## What the task asks
Take the lines from the beginning of the material through the line containing "COL = SC.collection" and retype them exactly, leaving the pictures out.

▼▼▼

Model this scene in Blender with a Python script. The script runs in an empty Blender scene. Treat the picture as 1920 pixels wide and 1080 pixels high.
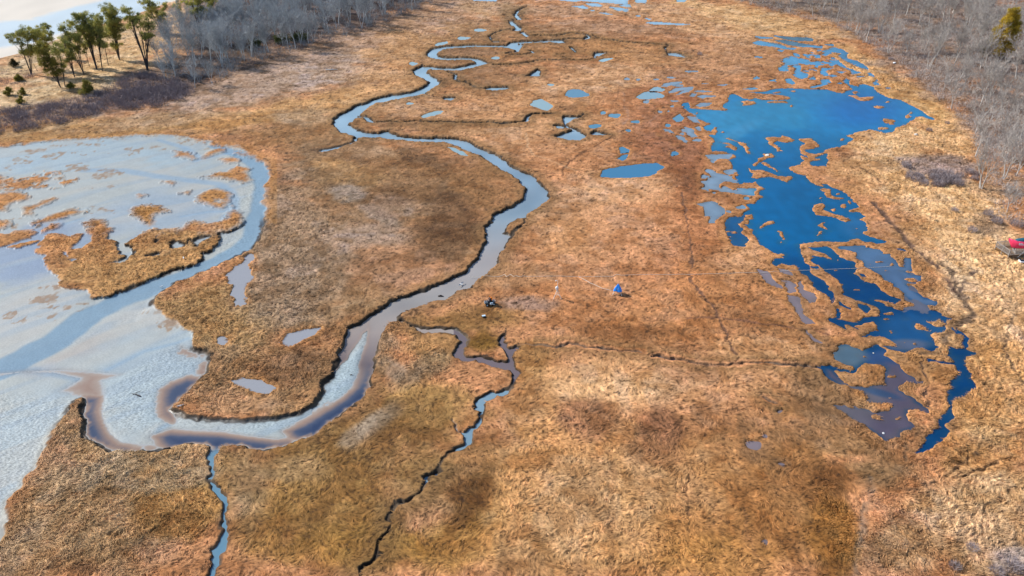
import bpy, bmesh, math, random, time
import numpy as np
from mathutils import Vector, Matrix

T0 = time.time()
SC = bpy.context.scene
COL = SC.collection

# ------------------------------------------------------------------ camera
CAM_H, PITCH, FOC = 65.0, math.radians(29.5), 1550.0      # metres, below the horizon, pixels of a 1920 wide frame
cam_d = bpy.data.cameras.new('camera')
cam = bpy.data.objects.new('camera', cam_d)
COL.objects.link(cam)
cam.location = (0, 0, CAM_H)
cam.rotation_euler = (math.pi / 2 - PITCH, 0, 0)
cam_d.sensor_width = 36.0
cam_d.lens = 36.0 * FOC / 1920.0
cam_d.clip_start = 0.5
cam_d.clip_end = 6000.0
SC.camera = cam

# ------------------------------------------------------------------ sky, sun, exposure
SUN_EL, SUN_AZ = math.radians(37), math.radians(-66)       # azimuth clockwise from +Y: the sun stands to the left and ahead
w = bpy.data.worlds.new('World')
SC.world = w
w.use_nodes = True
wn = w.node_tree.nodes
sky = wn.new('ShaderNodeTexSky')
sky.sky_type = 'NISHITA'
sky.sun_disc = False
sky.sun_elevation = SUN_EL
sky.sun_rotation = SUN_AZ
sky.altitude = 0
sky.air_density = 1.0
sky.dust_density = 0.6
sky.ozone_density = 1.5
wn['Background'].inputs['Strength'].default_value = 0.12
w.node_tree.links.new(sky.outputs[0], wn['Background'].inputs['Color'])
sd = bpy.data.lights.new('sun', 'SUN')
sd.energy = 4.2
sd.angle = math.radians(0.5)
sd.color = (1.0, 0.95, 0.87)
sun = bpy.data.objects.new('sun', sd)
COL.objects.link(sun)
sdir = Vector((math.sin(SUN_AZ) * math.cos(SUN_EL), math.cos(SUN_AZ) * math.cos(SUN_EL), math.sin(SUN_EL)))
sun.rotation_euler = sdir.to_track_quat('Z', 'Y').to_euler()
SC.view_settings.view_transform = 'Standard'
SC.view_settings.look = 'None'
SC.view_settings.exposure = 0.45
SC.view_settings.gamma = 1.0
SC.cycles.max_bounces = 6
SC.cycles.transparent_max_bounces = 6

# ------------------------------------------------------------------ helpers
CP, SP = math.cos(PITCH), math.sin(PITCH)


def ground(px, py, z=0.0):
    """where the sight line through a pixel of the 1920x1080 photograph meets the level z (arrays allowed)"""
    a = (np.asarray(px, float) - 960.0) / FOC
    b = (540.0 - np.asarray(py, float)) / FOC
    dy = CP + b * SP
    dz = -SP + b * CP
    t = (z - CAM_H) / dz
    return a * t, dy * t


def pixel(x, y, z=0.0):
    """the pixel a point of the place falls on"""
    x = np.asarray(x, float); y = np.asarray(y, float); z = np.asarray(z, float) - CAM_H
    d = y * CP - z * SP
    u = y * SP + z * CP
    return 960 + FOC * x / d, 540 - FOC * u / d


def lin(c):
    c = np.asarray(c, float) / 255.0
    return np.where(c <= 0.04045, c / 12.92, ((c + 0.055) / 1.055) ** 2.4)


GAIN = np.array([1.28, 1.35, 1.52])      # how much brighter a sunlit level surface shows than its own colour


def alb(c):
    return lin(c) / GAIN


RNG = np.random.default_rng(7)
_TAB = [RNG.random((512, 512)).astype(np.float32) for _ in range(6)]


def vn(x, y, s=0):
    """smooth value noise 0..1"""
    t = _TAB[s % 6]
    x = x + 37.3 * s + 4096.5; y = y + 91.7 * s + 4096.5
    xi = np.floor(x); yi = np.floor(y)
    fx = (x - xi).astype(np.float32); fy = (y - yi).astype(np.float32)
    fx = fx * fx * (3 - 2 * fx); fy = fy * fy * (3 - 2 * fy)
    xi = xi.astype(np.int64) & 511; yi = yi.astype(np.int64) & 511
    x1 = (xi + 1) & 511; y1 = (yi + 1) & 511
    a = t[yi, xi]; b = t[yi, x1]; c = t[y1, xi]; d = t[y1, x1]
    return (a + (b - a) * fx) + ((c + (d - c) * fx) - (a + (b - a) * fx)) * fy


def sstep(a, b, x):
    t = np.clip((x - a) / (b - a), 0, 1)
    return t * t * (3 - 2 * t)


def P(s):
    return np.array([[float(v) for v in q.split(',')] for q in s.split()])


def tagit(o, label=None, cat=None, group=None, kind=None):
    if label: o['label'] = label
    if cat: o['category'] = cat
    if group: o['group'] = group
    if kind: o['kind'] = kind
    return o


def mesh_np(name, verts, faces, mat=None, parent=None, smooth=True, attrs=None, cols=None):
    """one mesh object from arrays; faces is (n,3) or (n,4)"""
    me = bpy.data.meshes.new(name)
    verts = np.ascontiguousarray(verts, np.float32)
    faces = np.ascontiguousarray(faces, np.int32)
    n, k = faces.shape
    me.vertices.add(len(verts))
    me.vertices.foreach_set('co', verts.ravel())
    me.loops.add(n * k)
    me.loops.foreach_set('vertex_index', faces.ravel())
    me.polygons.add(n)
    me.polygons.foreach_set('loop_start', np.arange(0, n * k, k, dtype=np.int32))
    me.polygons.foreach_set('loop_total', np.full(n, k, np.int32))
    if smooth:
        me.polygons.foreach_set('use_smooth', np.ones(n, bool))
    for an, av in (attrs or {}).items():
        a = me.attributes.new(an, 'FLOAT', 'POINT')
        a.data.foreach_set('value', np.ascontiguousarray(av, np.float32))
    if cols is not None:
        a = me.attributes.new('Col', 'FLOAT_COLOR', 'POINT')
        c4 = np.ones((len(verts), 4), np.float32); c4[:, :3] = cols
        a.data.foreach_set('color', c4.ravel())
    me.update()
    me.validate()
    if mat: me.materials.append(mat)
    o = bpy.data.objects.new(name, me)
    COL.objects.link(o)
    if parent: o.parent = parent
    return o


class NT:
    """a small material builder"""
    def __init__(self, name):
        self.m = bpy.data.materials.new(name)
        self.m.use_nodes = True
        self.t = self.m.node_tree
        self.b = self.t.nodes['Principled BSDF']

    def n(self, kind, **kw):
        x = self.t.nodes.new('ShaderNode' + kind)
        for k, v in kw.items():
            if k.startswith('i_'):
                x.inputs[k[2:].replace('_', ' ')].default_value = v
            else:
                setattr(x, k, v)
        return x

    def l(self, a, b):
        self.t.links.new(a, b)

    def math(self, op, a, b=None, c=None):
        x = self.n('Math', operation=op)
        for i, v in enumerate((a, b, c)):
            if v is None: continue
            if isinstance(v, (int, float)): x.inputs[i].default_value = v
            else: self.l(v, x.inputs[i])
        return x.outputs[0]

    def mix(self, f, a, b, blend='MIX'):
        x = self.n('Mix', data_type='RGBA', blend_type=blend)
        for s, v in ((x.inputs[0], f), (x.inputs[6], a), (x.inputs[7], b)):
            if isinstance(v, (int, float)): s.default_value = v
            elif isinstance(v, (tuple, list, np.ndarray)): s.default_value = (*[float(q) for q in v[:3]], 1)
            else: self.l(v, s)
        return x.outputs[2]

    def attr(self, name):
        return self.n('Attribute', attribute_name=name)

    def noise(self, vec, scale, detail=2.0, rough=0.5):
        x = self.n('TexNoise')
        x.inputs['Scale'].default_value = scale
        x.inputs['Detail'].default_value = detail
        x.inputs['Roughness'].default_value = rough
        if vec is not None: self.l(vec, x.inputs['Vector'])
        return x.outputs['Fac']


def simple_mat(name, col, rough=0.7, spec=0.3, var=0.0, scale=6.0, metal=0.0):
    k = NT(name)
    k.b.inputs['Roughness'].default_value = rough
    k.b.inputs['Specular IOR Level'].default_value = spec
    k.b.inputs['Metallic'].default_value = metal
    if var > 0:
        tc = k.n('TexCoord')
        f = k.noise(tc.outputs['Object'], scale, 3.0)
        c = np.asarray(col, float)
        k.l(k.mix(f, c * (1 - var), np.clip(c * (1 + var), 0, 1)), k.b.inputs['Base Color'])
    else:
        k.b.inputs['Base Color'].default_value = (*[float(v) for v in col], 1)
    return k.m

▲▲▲

## Exercise response
Model this scene in Blender with a Python script. The script runs in an empty Blender scene. Treat the picture as 1920 pixels wide and 1080 pixels high.
import bpy, bmesh, math, random, time
import numpy as np
from mathutils import Vector, Matrix

T0 = time.time()
SC = bpy.context.scene
COL = SC.collection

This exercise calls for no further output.